Tuesday, April 07, 2009

Transitions

Transitions are often scary. We are leaving one space, often comfortable if only because we know our way to the places we need to go. While we are going to a place where we might have trouble discovering the things very critical to our survival, like the el bano.

The frightening place though I think is the liminal space, the place of transition, that often holds me back. Those are the places that scare me. Several of my good friends are in those transitional places, the place in between the old and the new. Each has willingly taken the risk to go beyond what was to move into the what could be. These are inspirational people.

My grandfather was a truck driver most of his adult life. While working he traveled the main highways, trying to make good time. Time meant money and he needed it to care for his family.

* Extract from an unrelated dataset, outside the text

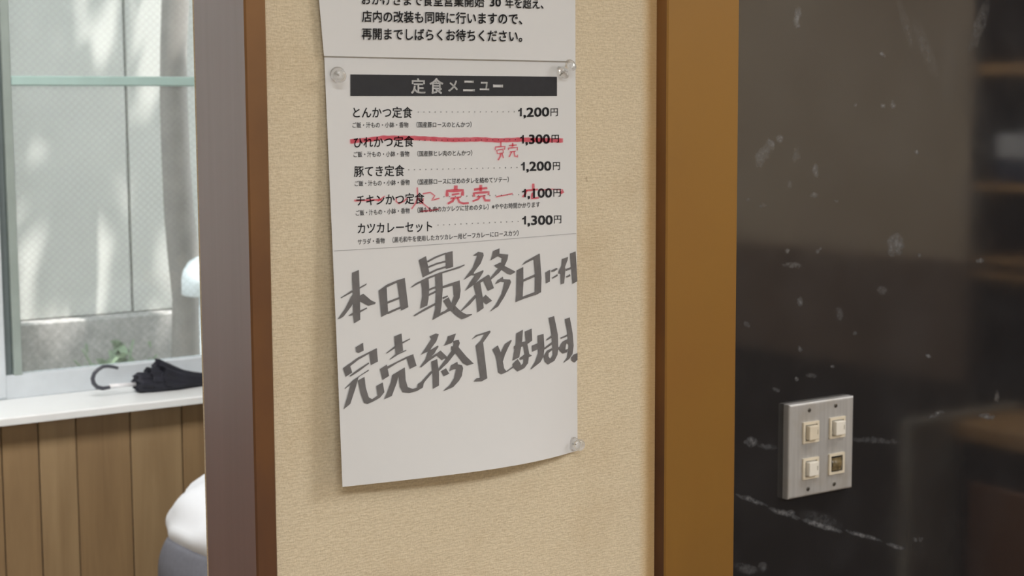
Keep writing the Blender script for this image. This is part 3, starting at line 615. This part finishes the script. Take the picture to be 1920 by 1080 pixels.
# red felt-pen corrections (crop origin 640,190, scale 3.858)
RED = [([(60,290),(200,276),(300,262),(525,264),(700,274),(800,278),(1000,274),(1130,282),(1290,276),(1450,280),(1600,283)], 31),
 ([(1150,292),(1150,325)], 10), ([(1110,352),(1110,330),(1180,325),(1175,350)], 9), ([(1125,352),(1168,345)], 8), ([(1120,352),(1124,378),(1168,372),(1166,352)], 8), ([(1150,378),(1145,400),(1130,425)], 11), ([(1158,374),(1168,410)], 9),
 ([(1235,300),(1235,330)], 10), ([(1210,320),(1265,315)], 9), ([(1206,352),(1205,338),(1270,333),(1268,355)], 9), ([(1215,365),(1258,360)], 8), ([(1228,366),(1210,402)], 9), ([(1246,362),(1250,395),(1272,402),(1270,385)], 10),
 ([(90,717),(200,714),(290,711)], 13), ([(260,722),(312,684)], 8), ([(395,692),(392,722),(415,740),(450,722),(475,696)], 9),
 ([(545,622),(550,690),(535,735),(505,778)], 10), ([(553,700),(590,740),(645,785)], 9), ([(585,668),(640,658),(672,682),(650,716),(706,700)], 9), ([(570,795),(640,790),(700,778)], 10), ([(590,700),(585,735),(560,738)], 8),
 ([(825,608),(824,638)], 26), ([(762,688),(762,648),(875,642),(872,682)], 22), ([(795,676),(850,666)], 13), ([(785,702),(860,692)], 13), ([(815,700),(800,722),(765,740)], 16), ([(836,696),(850,728),(880,738),(918,734)], 15),
 ([(1005,603),(1005,650)], 20), ([(955,638),(1052,626)], 16), ([(958,690),(955,664),(1062,655),(1060,678)], 16), ([(975,690),(1040,682)], 10), ([(1000,690),(985,708),(945,722)], 13), ([(1026,690),(1036,716),(1074,716)], 16),
 ([(1115,690),(1180,678),(1236,667)], 9), ([(1384,595),(1386,640)], 17), ([(1330,645),(1420,636)], 13), ([(1338,640),(1328,668),(1308,692)], 13), ([(1380,660),(1372,702),(1425,697)], 14), ([(1430,642),(1520,634),(1600,640)], 7), ([(1604,650),(1580,662)], 20)]
bm = bmesh.new()
for pts, wd_ in RED: ribbon(bm, [(640 + x / 3.858, 190 + y / 3.858) for x, y in pts], wd_ / 3.858, on3, 5)
finish_print('red_pen_marks', bm, M['red'], menu)['label'] = 'red felt-pen strike-outs and small notes'

# ------------------------------------------------------------------ push pins
def pin(px, py, axd, label, yb, sc=1.0):
    d = Vector(axd).normalized(); b = at(px, py, 1, yb)
    t = thing('push_pin', label, 'push pin', b, 'clear push pins holding the menu sheet')
    bm = bmesh.new()
    prof = [(.0026, 0), (.0050, .0003), (.0053, .0011), (.0046, .0018), (.0026, .0024), (.0021, .0042), (.0022, .0062), (.0034, .0082), (.0044, .0094), (.0046, .0104), (.0040, .0112), (.0015, .0115)]
    lathe(bm, [(r * sc, h * sc) for r, h in prof], d * 0.0006, d, 20); bm_obj('grip', bm, M['clear'], t, True)
    bm = bmesh.new(); lathe(bm, [(.0005, 0), (.0005, .0090)], d * -0.0045, d, 8); bm_obj('needle', bm, M['needle'], t, True)
pin(632, 139, (-0.35, -1, -0.15), 'clear push pin at the top left corner of the menu sheet', -0.0045)
pin(1053, 138, (0.15, -0.75, 0.5), 'clear push pin at the top right corner of the menu sheet', -0.0045, 1.05)
pin(1074, 832, (-0.15, -1, 0.1), 'clear push pin at the bottom right corner of the menu sheet', -0.0045)

# ------------------------------------------------------------------ switch plate
c1 = at(1482, 762, 1, YB - .011); c2 = at(1600, 740, 1, YB - .011); c3 = at(1480, 935, 1, YB - .011)
px0, px1, pz1, pz0 = c1.x, c2.x, c1.z, c3.z
sp = thing('switch_plate', 'brushed steel double switch plate with four push switches on the black wall', 'light switch', ((px0 + px1) / 2, YB, pz0))
bm = bmesh.new(); add_box(bm, (px0 - .0015, YB - .011, pz0 - .0015), (px1 + .0015, YB - .0002, pz1 + .0015))
fe = [e for e in bm.edges if all(v.co.y < YB - .005 for v in e.verts)]
bmesh.ops.bevel(bm, geom=fe, offset=.0028, segments=3, affect='EDGES', profile=.5)
put(bm_obj('plate', bm, M['steel'], None), sp)
yf = YB - .011
def sw(px, py, wpx, hpx, lamp=False, mat=None):
    c = at(px, py, 1, yf); hw, hh = wpx / 2, hpx / 2
    bm = bmesh.new()                           # frame with an opening
    ow, oh, iw, ih = .0143, .0140, .0108, .0106
    o_ = [(-ow, -oh), (ow, -oh), (ow, oh), (-ow, oh)]; i_ = [(-iw, -ih), (iw, -ih), (iw, ih), (-iw, ih)]
    y1, y2 = yf - .0026, yf + .0002
    O1 = [bm.verts.new((c.x + a, y1, c.z + b)) for a, b in o_]; I1 = [bm.verts.new((c.x + a, y1, c.z + b)) for a, b in i_]
    O2 = [bm.verts.new((c.x + a, y2, c.z + b)) for a, b in o_]; I2 = [bm.verts.new((c.x + a, y2, c.z + b)) for a, b in i_]
    for k in range(4):
        n = (k + 1) % 4; bm.faces.new((O1[k], O1[n], I1[n], I1[k])); bm.faces.new((O1[n], O1[k], O2[k], O2[n])); bm.faces.new((I1[k], I1[n], I2[n], I2[k]))
    fr = put(bm_obj('switch_frame', bm, M['cream'], None), sp)
    if not lamp:
        bm = bmesh.new(); add_box(bm, (c.x - .0088, yf - .0085, c.z - .0092), (c.x + .0088, yf - .0003, c.z + .0092), .0009, 2)
        bt = bm_obj('switch_button', bm, mat or M['cream'], None); bt.parent = fr
        bm = bmesh.new(); add_box(bm, (c.x + .0052, yf - .0088, c.z - .002), (c.x + .006, yf - .0084, c.z + .004)); bt2 = bm_obj('button_mark', bm, M['mark'], None); bt2.parent = fr
    else:
        bm = bmesh.new(); add_box(bm, (c.x - .0106, yf - .0008, c.z - .0104), (c.x + .0106, yf - .0002, c.z + .0104)); q = bm_obj('recess', bm, M['hole'], None); q.parent = fr
        bm = bmesh.new(); n = 10
        rows = [[bm.verts.new((c.x - .0088 + .0176 * i / n, yf - .0014 - .0030 * max(0, math.sin(math.pi * i / n)) ** .6 - (.0016 if 3 <= j <= 6 else 0), c.z - .0086 + .0172 * j / 9)) for i in range(n + 1)] for j in range(10)]
        for a, b in zip(rows, rows[1:]):
            for k in range(n): bm.faces.new((a[k], a[k + 1], b[k + 1], b[k]))
        q = bm_obj('pilot_lamp_cover', bm, M['amber'], None, True); q.parent = fr; q['label'] = 'smoky amber pilot lamp cover'
sw(1519, 810, 32, 40); sw(1568.5, 801, 32, 40, mat=M['white_pl']); sw(1518.5, 877.5, 32, 40, mat=M['white_pl']); sw(1567, 868.5, 32, 40, True)
for px, py in ((1517.5, 769), (1567, 760.5), (1515, 917), (1564, 907.5)):
    c = at(px, py, 1, yf); bm = bmesh.new(); lathe(bm, [(.0030, 0), (.0030, .0004), (.0022, .0011), (.0004, .0012)], (c.x, yf + .0002, c.z), (0, -1, 0), 14)
    s_ = put(bm_obj('screw', bm, M['screw'], None), sp)
    bm = bmesh.new(); add_box(bm, (c.x - .0022, yf - .00115, c.z - .0004), (c.x + .0022, yf - .0009, c.z + .0004)); q = bm_obj('slot', bm, M['hole'], None); q.parent = s_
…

But when my grandfather was not driving his truck he always took the back roads, the roads that took him through small towns with tiny cafes. He knew the dinner with the best lunch, the one with the blackest coffee and the little six seat pie shop with the sweetest apple pie in the county. It seemed we traveled for the sake of eating. Of course, as I grew older I realized he stopped at those places because of the people who he knew who lived in the area or worked in the cafe. We traveled for the sake of fellowship and community.

We traveled a lot of miles together, always in transition, going from one place to another - the best part though was being in the in between places, that was where my grandfather told me the stories of his life. Without the linimal spaces, I wouldn't know my grandfather or our family history.

To my many friends in transition, my prayers are with you - prayers that you may find your stories somewhere in the in between space.

2 comments:

BakerLove said...

I read this after I sent you that long note. Wow, you were right on a week or two ago. All about the in-between space. On the other side, new things, new life indeed.

tamie marie said...

Namaste. Thank you for writing this.